10 responses to ‘Question Of The Day: Do You Use Ceramic Blades?

  1. They intrigue me, but I’ve never owned a ceramic knife of any type. Too many anecdotal stories of people ruining their superwhamodyne ceramic knives while simply “using it like I’ve always used my steel knives.”

  2. I have a ceramic kitchen knife that I use quite sparingly. It is light years ahead of others in my knife set for those specialized things I use it for. Onions, tomatoes, leeks, etc bring it out. Nothing with bones or other hard pieces go near that blade. I also don’t let my girlfriend use it. Sure it’s cheap-ass HF junk but it cuts amazingly well and has lasted me six years now.

    • I’m with you Daniel; when I had a ceramic blade it went nowhere near bone or other hard things, but it was absolutely wizard for slicing boneless meats, ‘maters, leeks, celery and onions. The problem *I* had was when I went near anything that required a little cutting force the blade (or my wrist) would roll and I’d snap the blade.

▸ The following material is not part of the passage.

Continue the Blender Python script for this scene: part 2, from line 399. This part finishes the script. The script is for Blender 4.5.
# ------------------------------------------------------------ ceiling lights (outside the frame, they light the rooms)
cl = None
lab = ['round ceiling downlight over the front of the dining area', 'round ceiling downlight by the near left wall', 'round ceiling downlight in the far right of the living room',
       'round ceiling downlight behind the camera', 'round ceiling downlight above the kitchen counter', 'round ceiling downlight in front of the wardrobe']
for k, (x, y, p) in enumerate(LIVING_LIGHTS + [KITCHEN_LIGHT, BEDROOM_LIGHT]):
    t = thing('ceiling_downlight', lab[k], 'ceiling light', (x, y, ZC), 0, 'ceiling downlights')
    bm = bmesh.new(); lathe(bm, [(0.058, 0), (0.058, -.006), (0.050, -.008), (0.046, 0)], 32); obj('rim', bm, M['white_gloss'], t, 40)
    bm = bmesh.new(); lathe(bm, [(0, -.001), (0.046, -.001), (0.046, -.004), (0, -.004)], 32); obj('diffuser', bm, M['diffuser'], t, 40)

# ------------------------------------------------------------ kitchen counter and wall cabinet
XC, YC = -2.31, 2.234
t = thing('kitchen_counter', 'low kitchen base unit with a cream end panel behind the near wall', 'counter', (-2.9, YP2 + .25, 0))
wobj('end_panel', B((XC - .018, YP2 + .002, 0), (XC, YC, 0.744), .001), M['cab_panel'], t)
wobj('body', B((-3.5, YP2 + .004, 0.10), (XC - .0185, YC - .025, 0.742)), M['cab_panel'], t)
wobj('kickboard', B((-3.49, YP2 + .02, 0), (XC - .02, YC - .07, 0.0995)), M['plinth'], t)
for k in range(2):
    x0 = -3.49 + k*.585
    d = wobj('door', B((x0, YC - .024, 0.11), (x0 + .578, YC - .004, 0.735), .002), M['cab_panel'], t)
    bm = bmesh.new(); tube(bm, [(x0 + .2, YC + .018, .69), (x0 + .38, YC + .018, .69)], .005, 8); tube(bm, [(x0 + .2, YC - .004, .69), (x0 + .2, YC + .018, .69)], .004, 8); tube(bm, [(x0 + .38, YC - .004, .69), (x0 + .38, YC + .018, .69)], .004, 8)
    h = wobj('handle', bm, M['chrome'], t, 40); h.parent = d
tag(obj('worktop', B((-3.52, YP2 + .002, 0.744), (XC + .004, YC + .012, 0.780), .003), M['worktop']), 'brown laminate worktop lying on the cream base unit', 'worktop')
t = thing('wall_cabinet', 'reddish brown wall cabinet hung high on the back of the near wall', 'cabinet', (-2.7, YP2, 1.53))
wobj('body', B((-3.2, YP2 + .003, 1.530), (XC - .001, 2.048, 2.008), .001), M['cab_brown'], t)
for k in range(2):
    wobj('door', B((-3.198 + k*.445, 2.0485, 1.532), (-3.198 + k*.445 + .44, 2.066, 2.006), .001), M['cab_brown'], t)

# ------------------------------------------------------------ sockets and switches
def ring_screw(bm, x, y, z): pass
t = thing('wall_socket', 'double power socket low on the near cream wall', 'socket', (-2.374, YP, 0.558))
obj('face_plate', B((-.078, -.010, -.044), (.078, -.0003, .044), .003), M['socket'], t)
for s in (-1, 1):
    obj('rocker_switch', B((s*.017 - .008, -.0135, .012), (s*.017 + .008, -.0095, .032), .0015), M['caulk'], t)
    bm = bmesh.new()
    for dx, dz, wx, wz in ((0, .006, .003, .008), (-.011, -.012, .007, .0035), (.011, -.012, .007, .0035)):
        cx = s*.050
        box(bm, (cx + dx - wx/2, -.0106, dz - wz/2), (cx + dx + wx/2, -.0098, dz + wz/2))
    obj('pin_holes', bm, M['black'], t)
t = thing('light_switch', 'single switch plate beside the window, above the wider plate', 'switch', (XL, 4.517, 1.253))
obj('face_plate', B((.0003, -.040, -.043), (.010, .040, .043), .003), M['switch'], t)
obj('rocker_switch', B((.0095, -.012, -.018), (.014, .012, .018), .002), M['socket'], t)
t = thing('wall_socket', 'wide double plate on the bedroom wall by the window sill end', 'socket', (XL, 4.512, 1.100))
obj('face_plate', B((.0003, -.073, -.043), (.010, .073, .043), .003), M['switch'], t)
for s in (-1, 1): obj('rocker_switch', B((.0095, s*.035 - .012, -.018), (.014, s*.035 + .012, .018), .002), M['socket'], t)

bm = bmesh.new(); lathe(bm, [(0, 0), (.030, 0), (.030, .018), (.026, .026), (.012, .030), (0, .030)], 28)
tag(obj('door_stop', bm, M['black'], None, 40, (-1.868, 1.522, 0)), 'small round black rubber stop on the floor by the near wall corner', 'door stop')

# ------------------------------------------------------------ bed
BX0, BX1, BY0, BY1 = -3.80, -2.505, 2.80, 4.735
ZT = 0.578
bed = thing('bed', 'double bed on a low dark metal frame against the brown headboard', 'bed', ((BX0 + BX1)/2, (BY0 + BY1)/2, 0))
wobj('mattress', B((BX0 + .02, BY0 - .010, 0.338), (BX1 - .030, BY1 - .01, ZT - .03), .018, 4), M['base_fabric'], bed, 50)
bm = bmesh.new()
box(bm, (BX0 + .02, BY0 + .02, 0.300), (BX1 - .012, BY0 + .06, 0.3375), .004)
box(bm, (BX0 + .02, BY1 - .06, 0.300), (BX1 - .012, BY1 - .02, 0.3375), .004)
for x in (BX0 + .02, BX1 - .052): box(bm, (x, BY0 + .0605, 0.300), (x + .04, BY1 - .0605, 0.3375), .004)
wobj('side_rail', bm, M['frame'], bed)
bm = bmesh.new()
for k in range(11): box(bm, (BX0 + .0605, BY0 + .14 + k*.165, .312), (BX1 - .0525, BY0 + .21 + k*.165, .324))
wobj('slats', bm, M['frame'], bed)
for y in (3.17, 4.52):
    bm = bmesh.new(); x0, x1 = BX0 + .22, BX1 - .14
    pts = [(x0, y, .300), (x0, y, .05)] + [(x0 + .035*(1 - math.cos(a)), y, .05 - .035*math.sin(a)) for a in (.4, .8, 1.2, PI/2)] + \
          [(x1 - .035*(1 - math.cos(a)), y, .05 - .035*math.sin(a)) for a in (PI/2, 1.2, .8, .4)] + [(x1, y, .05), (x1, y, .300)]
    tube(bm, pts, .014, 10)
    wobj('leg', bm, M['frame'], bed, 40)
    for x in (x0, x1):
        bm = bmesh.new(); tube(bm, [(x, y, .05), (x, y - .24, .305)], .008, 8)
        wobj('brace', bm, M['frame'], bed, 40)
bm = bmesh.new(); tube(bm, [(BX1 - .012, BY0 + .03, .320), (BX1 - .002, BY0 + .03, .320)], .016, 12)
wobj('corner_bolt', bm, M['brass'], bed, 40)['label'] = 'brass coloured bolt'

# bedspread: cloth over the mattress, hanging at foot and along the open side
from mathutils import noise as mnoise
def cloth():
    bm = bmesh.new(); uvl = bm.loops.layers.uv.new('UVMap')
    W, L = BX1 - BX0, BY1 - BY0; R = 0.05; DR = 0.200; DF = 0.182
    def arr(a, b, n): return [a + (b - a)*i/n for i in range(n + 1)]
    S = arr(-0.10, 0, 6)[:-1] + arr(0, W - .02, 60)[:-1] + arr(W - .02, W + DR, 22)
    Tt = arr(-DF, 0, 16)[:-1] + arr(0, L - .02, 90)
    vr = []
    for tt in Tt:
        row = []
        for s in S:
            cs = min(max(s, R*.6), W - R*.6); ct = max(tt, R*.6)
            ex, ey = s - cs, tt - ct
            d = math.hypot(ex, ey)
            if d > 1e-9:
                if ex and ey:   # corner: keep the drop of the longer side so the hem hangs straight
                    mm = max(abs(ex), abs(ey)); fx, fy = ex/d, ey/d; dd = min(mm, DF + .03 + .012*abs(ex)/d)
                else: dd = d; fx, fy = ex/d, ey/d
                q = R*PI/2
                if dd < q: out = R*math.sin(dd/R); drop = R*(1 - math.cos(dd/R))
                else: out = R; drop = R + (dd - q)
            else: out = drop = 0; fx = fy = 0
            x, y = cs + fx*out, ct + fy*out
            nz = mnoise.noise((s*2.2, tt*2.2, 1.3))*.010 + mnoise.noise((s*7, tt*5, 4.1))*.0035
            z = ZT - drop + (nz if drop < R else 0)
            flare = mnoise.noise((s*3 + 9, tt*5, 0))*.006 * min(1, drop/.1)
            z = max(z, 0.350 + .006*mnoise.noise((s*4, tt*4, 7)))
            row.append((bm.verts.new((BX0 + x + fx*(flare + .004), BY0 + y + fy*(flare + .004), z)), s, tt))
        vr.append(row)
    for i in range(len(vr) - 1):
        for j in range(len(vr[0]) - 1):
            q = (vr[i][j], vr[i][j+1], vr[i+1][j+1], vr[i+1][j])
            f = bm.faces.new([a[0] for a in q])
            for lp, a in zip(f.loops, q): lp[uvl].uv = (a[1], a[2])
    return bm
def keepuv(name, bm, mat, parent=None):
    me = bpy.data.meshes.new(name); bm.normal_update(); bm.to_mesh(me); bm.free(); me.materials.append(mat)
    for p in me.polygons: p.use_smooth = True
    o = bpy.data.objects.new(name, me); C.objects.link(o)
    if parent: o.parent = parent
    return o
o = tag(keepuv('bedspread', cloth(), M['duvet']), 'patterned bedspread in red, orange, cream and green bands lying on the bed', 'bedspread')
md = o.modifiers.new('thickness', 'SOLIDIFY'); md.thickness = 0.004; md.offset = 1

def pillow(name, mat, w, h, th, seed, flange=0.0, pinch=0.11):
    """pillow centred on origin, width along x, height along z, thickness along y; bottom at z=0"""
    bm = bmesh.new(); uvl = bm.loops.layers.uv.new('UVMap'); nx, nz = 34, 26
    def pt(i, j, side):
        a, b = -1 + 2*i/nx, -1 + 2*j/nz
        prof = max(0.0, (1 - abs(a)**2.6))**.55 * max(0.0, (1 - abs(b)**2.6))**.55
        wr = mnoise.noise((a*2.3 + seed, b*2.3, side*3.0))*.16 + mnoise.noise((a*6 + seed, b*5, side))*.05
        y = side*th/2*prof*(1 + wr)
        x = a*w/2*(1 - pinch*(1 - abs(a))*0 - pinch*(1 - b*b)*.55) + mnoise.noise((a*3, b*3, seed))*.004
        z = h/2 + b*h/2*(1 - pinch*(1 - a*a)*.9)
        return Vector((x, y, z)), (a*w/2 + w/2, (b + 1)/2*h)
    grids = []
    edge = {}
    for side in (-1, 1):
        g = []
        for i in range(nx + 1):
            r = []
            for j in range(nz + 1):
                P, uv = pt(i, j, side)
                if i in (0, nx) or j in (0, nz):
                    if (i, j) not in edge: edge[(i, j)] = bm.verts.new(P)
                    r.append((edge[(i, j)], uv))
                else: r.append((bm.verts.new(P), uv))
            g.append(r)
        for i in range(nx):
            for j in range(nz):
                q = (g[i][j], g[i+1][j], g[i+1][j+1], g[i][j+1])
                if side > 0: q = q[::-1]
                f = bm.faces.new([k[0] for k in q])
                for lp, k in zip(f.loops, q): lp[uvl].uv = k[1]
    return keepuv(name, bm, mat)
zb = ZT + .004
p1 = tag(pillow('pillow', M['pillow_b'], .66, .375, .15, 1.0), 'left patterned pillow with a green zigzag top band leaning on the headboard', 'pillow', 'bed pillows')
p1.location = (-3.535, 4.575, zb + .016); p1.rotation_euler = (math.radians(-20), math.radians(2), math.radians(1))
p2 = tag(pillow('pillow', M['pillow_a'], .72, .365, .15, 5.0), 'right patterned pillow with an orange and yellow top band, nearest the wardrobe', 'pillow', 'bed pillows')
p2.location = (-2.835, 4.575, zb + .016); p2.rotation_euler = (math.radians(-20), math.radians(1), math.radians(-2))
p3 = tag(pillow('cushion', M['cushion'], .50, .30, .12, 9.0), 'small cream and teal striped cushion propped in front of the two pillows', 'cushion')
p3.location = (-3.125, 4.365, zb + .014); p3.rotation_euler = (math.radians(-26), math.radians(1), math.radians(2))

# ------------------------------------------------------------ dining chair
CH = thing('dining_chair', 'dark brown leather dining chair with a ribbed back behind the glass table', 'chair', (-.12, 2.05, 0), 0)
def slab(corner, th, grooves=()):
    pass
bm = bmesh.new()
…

  3. I have a Boker Ceramic knife with Titanium handle.
    http://www.bladehq.com/item–Boker-Ceramic-Folding–2572
    Some years ago, lacking other suitable cutting tools one weekend at a vacation trailer I used it to cut a 50 foot house trailers worth of old, wet, sand laden jute backed carpet into squares small enough for the trash. The knife worked flawlessly and at the end was dulled just enough to not be able to shave arm hair. I sent the knife back to Boker with a $10 bill. They brought back the edge and sent it right back to me.
    I was carefull not to apply bending loads to the blade, but I was very impressed with the performance.

  4. I have looked at a couple of ceramic knives, and just can’t see the utility of them given their, very, delicate nature. Case in point, at a local gun shop the owner was showing a ceramic to a customer and broke it when he dropped it on the glass showcase top. No more than 8-10 inches onto glass and snap. And not a cheapy, it was a $70-$80 folder, can’t remember the brand. He keeps it in his knife case as an example, and still sells quite a few of them.

  5. Wife gave me one as a present (instructions: don’t drop it, don’t cut bones or frozen, etc.). Pretty sure it wasn’t expensive (<$20, I guess). Cuts like a champ!

  6. if i want an “alternative material” bladed knife, ill chip my own out of flint or glass. nothing is as sharp as an obsidian blade, but nothing is as long lived as good old steel.